The implementation begins with page header structures that serve as the foundation for data validation and navigation, incorporating magic numbers for integrity verification, layout version tracking, and sibling links that enable horizontal traversal between adjacent nodes without requiring expensive upward navigation through parent nodes. The chapter explores advanced structural variations including rightmost pointer configurations and high key implementations found in Blink-Trees, which establish upper boundary constraints for subtrees and streamline pointer management operations. To handle variable-length data records within the constraints of fixed-size pages, the system utilizes overflow page mechanisms where primary pages maintain references to extension blocks that accommodate oversized payloads.

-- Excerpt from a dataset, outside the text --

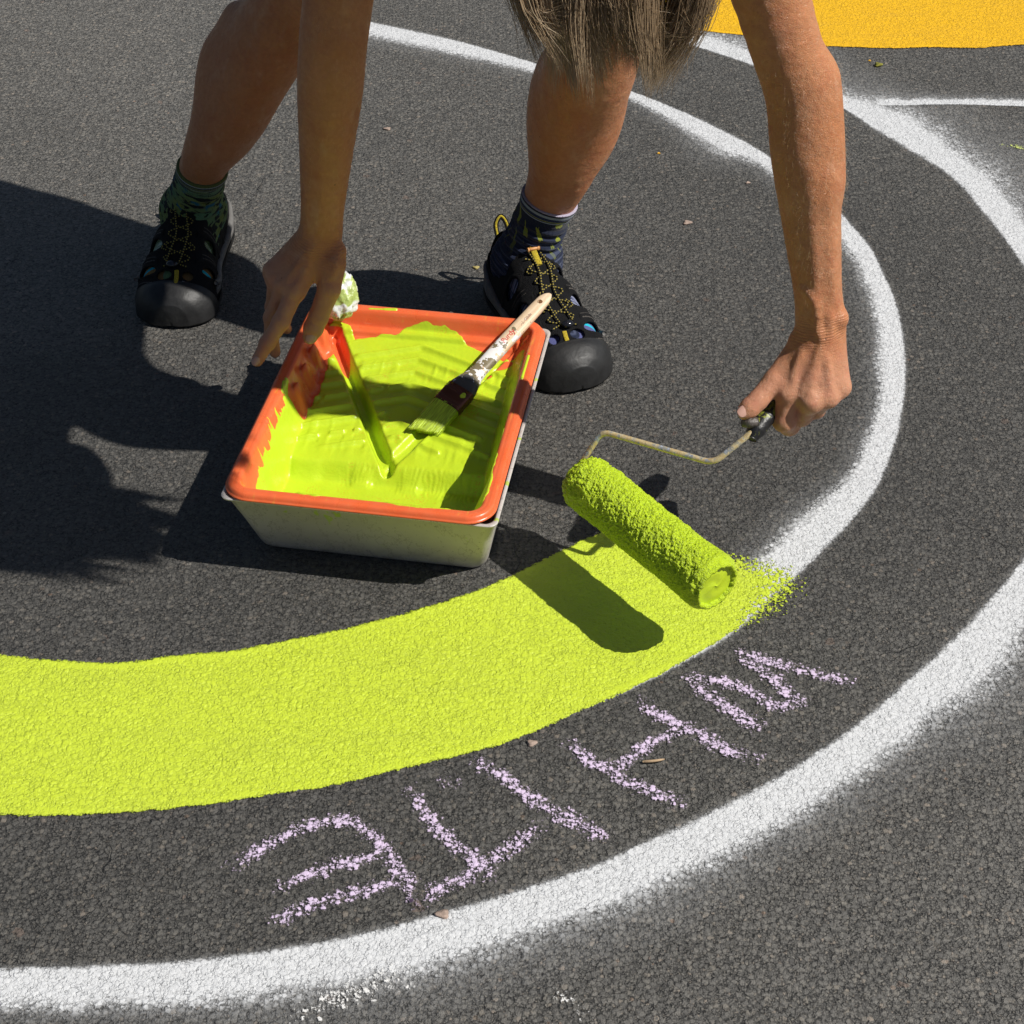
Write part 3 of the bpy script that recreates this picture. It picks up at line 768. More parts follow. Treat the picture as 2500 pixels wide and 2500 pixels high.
def msec(a, n):
    a = np.array(a, float); yy = np.linspace(a[0, 0], a[-1, 0], n)
    return [(y,) + tuple(np.interp(y, a[:, 0], a[:, k]) for k in range(1, a.shape[1])) for y in yy]
def mat_handle():
    m = M("spattered_wood"); p = m.obj()
    y = m.n("SeparateXYZ", {0: p}).outputs[1]
    wood = m.mix(m.map(m.noise(m.scaled(p, (260, 14, 260)), 1.0, 3), 0.35, 0.65), (0.66, 0.47, 0.30), (0.80, 0.63, 0.44))
    n = m.noise(p, 75, 4, 0.65)
    lower = m.map(y, 0.205, 0.120)                     # paint gathers toward the ferrule end
    w = m.math('GREATER_THAN', m.math('ADD', n, m.math('MULTIPLY', lower, 0.22)), 0.64)
    col = m.mix(w, wood, (0.80, 0.78, 0.76))
    n2 = m.noise(m.n("VectorMath", {0: p, 1: (3.1, 1.7, 0.3)}, operation='ADD').outputs[0], 60, 3, 0.6)
    t = m.math('GREATER_THAN', m.math('ADD', n2, m.math('MULTIPLY', lower, 0.14)), 0.665)
    col = m.mix(t, col, (0.215, 0.175, 0.10))
    g = m.math('MULTIPLY', m.math('LESS_THAN', m.math('ADD', y, m.math('MULTIPLY', n, 0.03)), 0.112), 1.0)
    col = m.mix(g, col, (0.085, 0.085, 0.083))
    fl = m.math('MULTIPLY', g, m.map(m.noise(p, 170, 2), 0.66, 0.68))
    col = m.mix(fl, col, (0.6, 0.62, 0.68))
    m.p(Base_Color=col, Roughness=0.5, Normal=m.bump(m.math('ADD', w, m.math('ADD', m.math('MULTIPLY', t, 0.7), m.noise(p, 200, 3))), 0.0004))
    return m.m
MAT['handle'] = mat_handle()
sec = msec([(0.078, 0, 0.0180, 0.0060, 0), (0.084, 0, 0.0182, 0.0068, 0), (0.095, 0, 0.0145, 0.0072, 0), (0.106, 0, 0.0110, 0.0072, 0), (0.118, 0, 0.0095, 0.0068, 0), (0.150, 0, 0.0098, 0.0070, 0),
            (0.20, 0, 0.0092, 0.0062, 0), (0.235, 0, 0.0088, 0.0056, 0), (0.250, 0, 0.0080, 0.0050, 0), (0.258, 0.0005, 0.0055, 0.0040, 0), (0.2625, 0.001, 0.0022, 0.0020, 0)], 70)
Vh, Fh = loft(sec, 36)
hd = mesh("handle", Vh, Fh, MAT['handle'], brush)
# hanging hole through the end of the handle
cutter_v, cutter_f = tube_data([(0, 0.2425, -0.02), (0, 0.2425, 0.02)], 0.0030, 20)
cut = mesh("hole_cut", cutter_v, cutter_f, None, smooth=False); cut.parent = brush
bm_ = hd.modifiers.new("hole", 'BOOLEAN'); bm_.object = cut; bm_.operation = 'DIFFERENCE'; bm_.solver = 'EXACT'
dg = bpy.context.evaluated_depsgraph_get()
nm = bpy.data.meshes.new_from_object(hd.evaluated_get(dg)); hd.modifiers.clear(); hd.data = nm
bpy.data.objects.remove(cut)
def mat_ferrule():
    m = M("copper_ferrule"); p = m.obj()
    s = m.map(m.noise(p, 38, 2), 0.53, 0.545)
    col = m.mix(s, (0.16, 0.065, 0.045), GREEN)
    m.p(Base_Color=col, Metallic=m.math('MULTIPLY_ADD', s, -0.6, 0.6), Roughness=0.35, Normal=m.bump(m.noise(p, 90, 3), 0.0004))
    return m.m
MAT['ferrule'] = mat_ferrule()
sec = []
for y in np.linspace(0.050, 0.080, 40):
    gr = sum(math.exp(-((y - q) / 0.0008) ** 2) for q in (0.054, 0.058, 0.071, 0.0745))
    sec.append((y, 0, 0.0185 + 0.0004 * gr, 0.0078 + 0.0006 * gr, 0))
Vv, Fv = loft(sec, 44, ex=4.5); mesh("ferrule", Vv, Fv, MAT['ferrule'], brush)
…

Performance optimization is achieved through binary search algorithms operating on indirection pointer arrays, allowing efficient navigation through sorted cell offset structures. When tree modifications occur through node splits or merges, the implementation employs breadcrumb stack structures or direct parent pointer references to propagate structural changes upward toward the root node. The chapter examines sophisticated optimization techniques including node rebalancing algorithms to maximize storage utilization, right-only append strategies optimized for monotonically increasing primary key insertions, and bulk loading procedures for efficiently constructing trees from pre-sorted datasets. Storage efficiency considerations encompass page-level compression techniques and critical background maintenance operations including vacuuming processes and compaction algorithms. These maintenance procedures address storage fragmentation issues and implement garbage collection mechanisms to reclaim space occupied by nonaddressable records and ghost entries generated during update and deletion operations, ensuring sustained index performance and structural integrity over time.